Saturday 18 September 2010

Still broody....

Took my sister to a cafe today. Woman sitting near us, out with some friends and her three utterly lovely daughters. Probably aged between 6 and 12. She obviously loved being a Mum and had a very good relationship with her girls.

Thought I was going to cry. Hid behind my newspaper and regained some composure.

Emotions are very funny things. Haven't felt like this since we were in Africa last year and I was surrounded by mozambiquan orphans calling me 'Mama Caterina' and fellow visitors from the UK in their early 20's referring to Andy and I as 'parent figures'. The orphans were endearing (when they weren't on the scrounge). The twenty year olds wanting to call us Mum and Dad was just plain scary.

This particular wave of sadness has caught me completely by surprise. Really genuinely thought I was over all that.

It'll pass. There are worse things in life. Like the state of my kitchen. My sister likes Chinese food, so we've been cooking Chinese tonight. The kitchen looks as if something very dark and terrible has occurred in it. The problem is that my darling husband does not believe that it is possible to have a chinese meal that doesn't involve creating a banquet. This was meant to be simple, but it was inevitably preceeded by a trip to the local chinese supermarket and perusal of the recipe books. Then Andy gets excited by all the possibilities. I like this exuberance and energy and enthusiasm, but it don't half make a mess of the kitchen.

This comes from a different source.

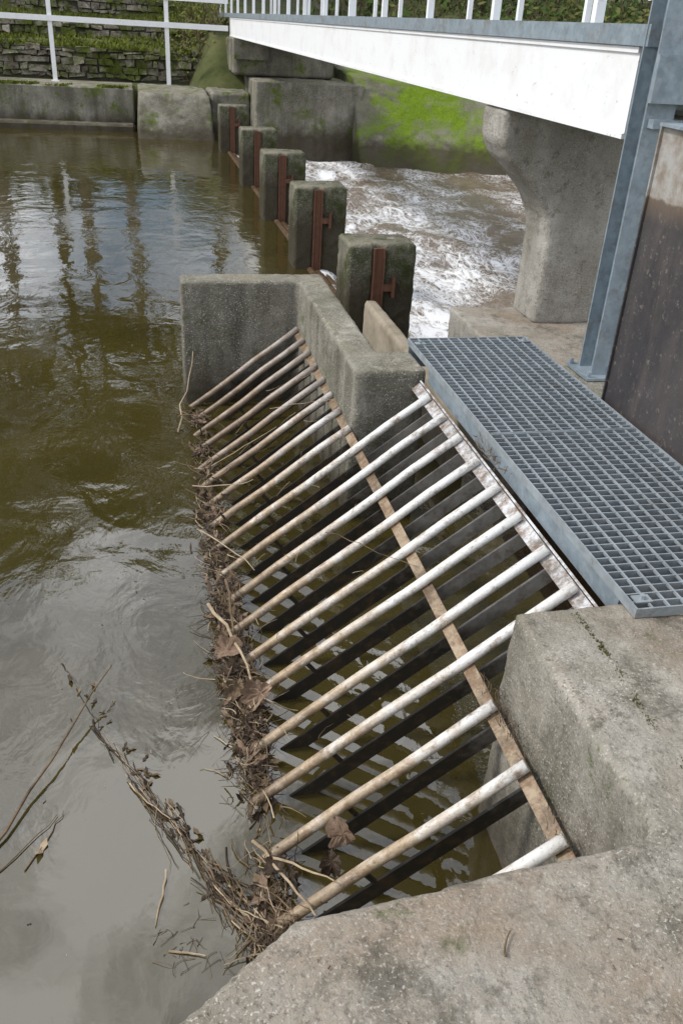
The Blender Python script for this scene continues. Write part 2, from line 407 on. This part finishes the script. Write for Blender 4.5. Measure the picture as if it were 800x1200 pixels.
mw=mesh_obj('mossy_training_wall',[(5.0,20.3,-1.7),(8.3,19.6,-1.7),(8.6,21.5,.35),(5.0,22.0,.55),(5.0,25,-1.7),(8.8,25,-1.7),(8.6,25,.5),(5.0,25,.7),
   ],[(0,1,2,3),(3,2,6,7),(1,5,6,2),(0,3,7,4),(4,5,1,0),(7,6,5,4)],conc_moss); fixn(mw); worn(mw,.05,.07,.6)
rp_=mesh_obj('concrete_ramp',[(-.05,20.9,-1.7),(1.75,20.9,-1.7),(1.65,22.0,.0),(.05,22.0,.0),(-.05,24.5,-1.7),(1.75,24.5,-1.7),(1.65,24.5,.02),(.05,24.5,.02)],
   [(0,1,2,3),(3,2,6,7),(1,5,6,2),(0,3,7,4),(4,5,1,0),(7,6,5,4)],conc_far); fixn(rp_); worn(rp_,.05,.06,.5)
rw=box('riverside_retaining_wall',(-60,23.0,-1.8),(-.06,24.9,0),conc_far); rw.modifiers.new('b','BEVEL').width=.03
rw2=box('river_ledge',(-60,22.55,-1.8),(-.06,22.996,-.74),conc_far); rw2.modifiers.new('b','BEVEL').width=.05

def stonewall(name,x0,x1,y,z0,z1,hmin=.11):
    b=Bld(); b.box((x0,y+.10,z0-.3),(x1,y+.5,z1-.04),1)
    z=z0
    while z<z1:
        h=random.uniform(hmin,hmin*1.9); x=x0-random.uniform(0,.3)
        while x<x1:
            w=random.uniform(.13,.5); g=.012; d=random.uniform(-.06,.08); j=lambda:random.uniform(-.035,.035)
            top=min(z+h,z1+random.uniform(-.09,.09))
            q=[(x+g+j(),y+d+j(),z+g+j()),(x+w-g+j(),y+d+j(),z+g+j()),(x+w-g+j(),y+d+.3,z+g),(x+g,y+d+.3,z+g),
               (x+g+j(),y+d+.02+j(),top-g+j()),(x+w-g+j(),y+d+.02+j(),top-g+j()),(x+w-g,y+d+.3,top-g),(x+g,y+d+.3,top-g)]
            b.add(q,[(3,2,1,0),(4,5,6,7),(0,1,5,4),(1,2,6,5),(2,3,7,6),(3,0,4,7)],0); x+=w
        z+=h
    o=b.obj(name,[stonem,mortar]); bev(o,.03,2); return o
stonewall('stone_wall',-14,1.6,25.9,0,.72)
stonewall('stone_wall.001',-14,1.2,29.6,.86,1.22)
stonewall('stone_wall.002',-14,2.2,33.5,1.45,1.9)

F=Bld()
fy=24.3
for x in (-9.9,-7.2,-4.5,-1.9,.82):
    F.box((x-.05,fy-.04,0),(x+.05,fy+.04,2.0)); F.box((x-.09,fy-.08,0),(x+.09,fy+.08,.02))
F.box((-12,fy-.075,1.28),(2.3,fy-.042,1.40)); F.box((-12,fy-.075,1.86),(2.3,fy-.042,1.98))
F.obj('white_fence',[white])

# ---------------------------------------------------------------- terrain
def lerp_tab(t,x):
    if x<=t[0][0]: return t[0][1]
    for (a,b_),(c_,d_) in zip(t,t[1:]):
        if x<=c_: return b_+(d_-b_)*(x-a)/(c_-a)
    return t[-1][1]
tabL=[(23.4,-2.5),(24.0,-.06),(26.05,-.06),(26.25,.68),(29.6,.84),(29.85,1.15),(33.4,1.4),(33.8,1.8),(40,2.6),(60,3.6),(500,14)]
tabR=[(21.8,-2.5),(23.5,.0),(25,1.1),(30,1.6),(40,2.6),(60,3.6),(500,14)]
tabF=[(17.5,-2.5),(19.5,-1.1),(22,.6),(26,1.8),(40,3.),(60,4),(500,14)]
def hgt(x,y):
    if y<-1.5: h=-.05
    elif x>2.6 and y<4.0 : h=-.08
    elif x>4.2 and y<6.0 and y<(4+ (x-4.2)*.3): h=-.3
    else:
        a=lerp_tab(tabL,y); b_=lerp_tab(tabR,y); c_=lerp_tab(tabF,y)
        t=min(1,max(0,(x-1.4)/.6)); h=a+(b_-a)*t
        t=min(1,max(0,(x-7.6)/1.6)); h=h+(c_-h)*t
    if y>26.1 or (x>8 and y>18): h+=noise.noise(Vector((x*.35,y*.35,0)))*.18+noise.noise(Vector((x*1.3,y*1.3,3)))*.07
    return h
def axis(brk,lo,hi,step):
    s=set(brk); v=lo
    while v<=hi: s.add(round(v,3)); v+=step
    for q in (60,90,140,220,350,600): s.add(q); s.add(-q)
    return sorted(s)
xs=axis([1.4,2.0,2.58,2.62],-30,36,.7); yy_=axis([-1.52,-1.48,23.4,24.0,26.05,26.25,29.6,29.85,33.4,33.8],-20,48,.7)
v=[(x,y,hgt(x,y)) for y in yy_ for x in xs]; nx_=len(xs)
f=[(j*nx_+i,j*nx_+i+1,(j+1)*nx_+i+1,(j+1)*nx_+i) for j in range(len(yy_)-1) for i in range(nx_-1)]
mesh_obj('ground',v,f,grassm,None,True)
def tufts(name,n,region,mat,h=(.05,.16),w=.02):
    b=Bld()
    for _ in range(n):
        x=random.uniform(region[0],region[1]); y=random.uniform(region[2],region[3]); z=hgt(x,y)
        if len(region)>4: z=region[4]
        if noise.noise(Vector((x*1.3,y*3,z)))<-.05: continue
        a=random.uniform(0,6.28); hh=random.uniform(*h); l=Vector((random.gauss(0,.4)*hh,random.gauss(0,.4)*hh,hh))
        d=Vector((math.cos(a)*w,math.sin(a)*w,0)); p=Vector((x,y,z-.01))
        b.add([p-d,p+d,p+l],[(0,1,2)])
    return b.obj(name,[mat])
tufts('terrace_grass',11000,(-10,2.,26.3,35),mossg,(.04,.15),.04)
tufts('ledge_moss',7000,(-10,0,23.01,23.35,.0),mossg,(.02,.07),.05)
tufts('wall_top_moss',6000,(-10,1.5,25.9,26.35,.70),mossg,(.03,.12),.05)

# ---------------------------------------------------------------- water
wm=mesh_obj('river_water',[(-500,-1.55,-.9),(1.19,-1.55,-.9),(1.19,23.3,-.9),(-500,23.3,-.9)],[(0,1,2,3)],wat)
mesh_obj('bay_water',[(1.19,1.3,-.903),(1.19,23.3,-.903),(1.90,23.3,-.903),(1.90,1.3,-.903)],[(0,3,2,1)],wat)
mesh_obj('sluice_water',[(1.90,1.3,-.906),(1.90,4.7,-.906),(2.25,4.7,-.906),(2.25,1.3,-.906)],[(0,3,2,1)],watd)
def wh(x,y):
    h=-1.27
    t=max(0,min(1,(2.75-x)/.8)); h+= (.36*t*t*(3-2*t)) if y>7.1 else 0
    amp=.15*max(.35,1-(x-2)/14)
    p=Vector((x*.9,y*.8,0)); h+=amp*(noise.noise(p)+.5*noise.noise(p*2.3)+.22*noise.noise(p*5.1))
    return min(h,-.915) if x<2.1 else h
xw=[1.93+.07*i for i in range(120)]+[10.4+.5*i for i in range(20)]+[25,40,80,200]
yw=[4.2+.075*i for i in range(240)]+[22.3]
v=[(x,y,wh(x,y)) for y in yw for x in xw]; n_=len(xw)
f=[(j*n_+i,j*n_+i+1,(j+1)*n_+i+1,(j+1)*n_+i) for j in range(len(yw)-1) for i in range(n_-1)]
mesh_obj('white_water',v,f,foam,None,True)

# ---------------------------------------------------------------- debris
D=Bld()
def stick(p0,p1,r,bend=.1,mi=0,n=5,flat=False):
    p0=Vector(p0);p1=Vector(p1);L=(p1-p0).length; o=Vector((random.gauss(0,1),random.gauss(0,1),random.gauss(0,.3)))*L*bend
    pts=[p0.lerp(p1,t)+o*(4*t*(1-t))*.5+Vector((random.gauss(0,1),random.gauss(0,1),0))*L*.012 for t in [i/6 for i in range(7)]]
    D.tube(pts,[r*(1-.55*i/6) for i in range(7)],n,mi)
def leaf(c,size,mi=3,lobes=5,up=None):
    c=Vector(c); nrm=Vector((random.gauss(0,.5),random.gauss(0,.5)-.3,1)).normalized() if up is None else Vector(up).normalized()
    a=nrm.orthogonal().normalized(); rot=random.uniform(0,6.28); a=Matrix.Rotation(rot,3,nrm)@a; b_=nrm.cross(a)
    big=lobes>3
    K=40 if big else 8; K2=4 if big else 1
    rad=[]
    for i in range(K):
        t=2*math.pi*i/K
        rad.append(size*((.80+.13*abs(math.cos(2.5*t))**.6*1.3-.10+.05*math.cos(15*t))*(1-.18*math.cos(t)) if big else (.22+.78*math.cos(t)**2))*random.uniform(.88,1.07))
    fold=random.uniform(.9,1.5)
    v=[c]
    for ring in range(1,K2+1):
        for i in range(K):
            t=2*math.pi*i/K; q=ring/K2; rr=rad[i]*q
            X=math.cos(t)*rr; Y=math.sin(t)*rr*(1 if big else .7)
            v.append(c+a*X+b_*Y*(.8 if big else 1)+nrm*(fold*Y*Y/size*.75+.35*X*X/size*math.sin(rot*3)+.07*size*math.sin(6*t+ring)*q+random.uniform(-.03,.03)*size))
    F_=[(0,1+i,1+(i+1)%K) for i in range(K)]
    for ring in range(1,K2):
        o_=1+(ring-1)*K
        F_+=[(o_+i,o_+K+i,o_+K+(i+1)%K,o_+(i+1)%K) for i in range(K)]
    D.add(v,F_,mi)
def zr(x): return z_top-(x_top-x)*math.tan(A)
dens=lambda: random.choice([random.uniform(1.5,5.9),random.gauss(2.6,.3),random.gauss(3.2,.3),random.gauss(4.3,.5),random.gauss(1.62,.10)])
for _ in range(1100):
    y=dens()
    if not 1.38<y<5.9: continue
    x=random.gauss(.28,.042); z=max(-.897,min(-.68,zr(x)+random.uniform(-.03,.035)))
    a=random.gauss(1.6,.7); L=random.uniform(.03,.17)
    p=Vector((x,y,z)); q=p+Vector((math.cos(a)*L,math.sin(a)*L*random.choice((-1,1)),random.uniform(-.02,.03)))
    q.z=max(q.z,-.9)
    stick(p,q,random.choice((.0007,.0010,.0014,.0022,.0034)),.18,random.choice((0,0,2,2,1)),4)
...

We didn't cook nearly as much as the last time, but we did have prawn crackers, pork dumplings, spare ribs and spring rolls for starters. Followed by pad thai noodles, egg fried rice, scallops with ginger and creme fraiche (not really Chinese, but very nice), and beef with orange and ginger. There was meant to be pork and cashew nut stir fry, but we really couldn't eat any more.

Asked my sister what she liked best. The spring rolls and the egg fried rice. Will bear this in mind for future occasions. Spring rolls and egg fried rice sounds wonderfully simple! She liked making the dumplings though.

Going to bed now. Will sort the kitchen in the morning. Think a small thermo-nuclear device might just do the trick...

1 comment:

  1. Sometimes I also feel exactly how you felt seeing those children. God wouldn't give you the heart for children without doing something about it. You will be a mother one day, you have to believe.

    And Yum, all this Chinese food sounds delicious!! You are so blessed to have a cooking husband.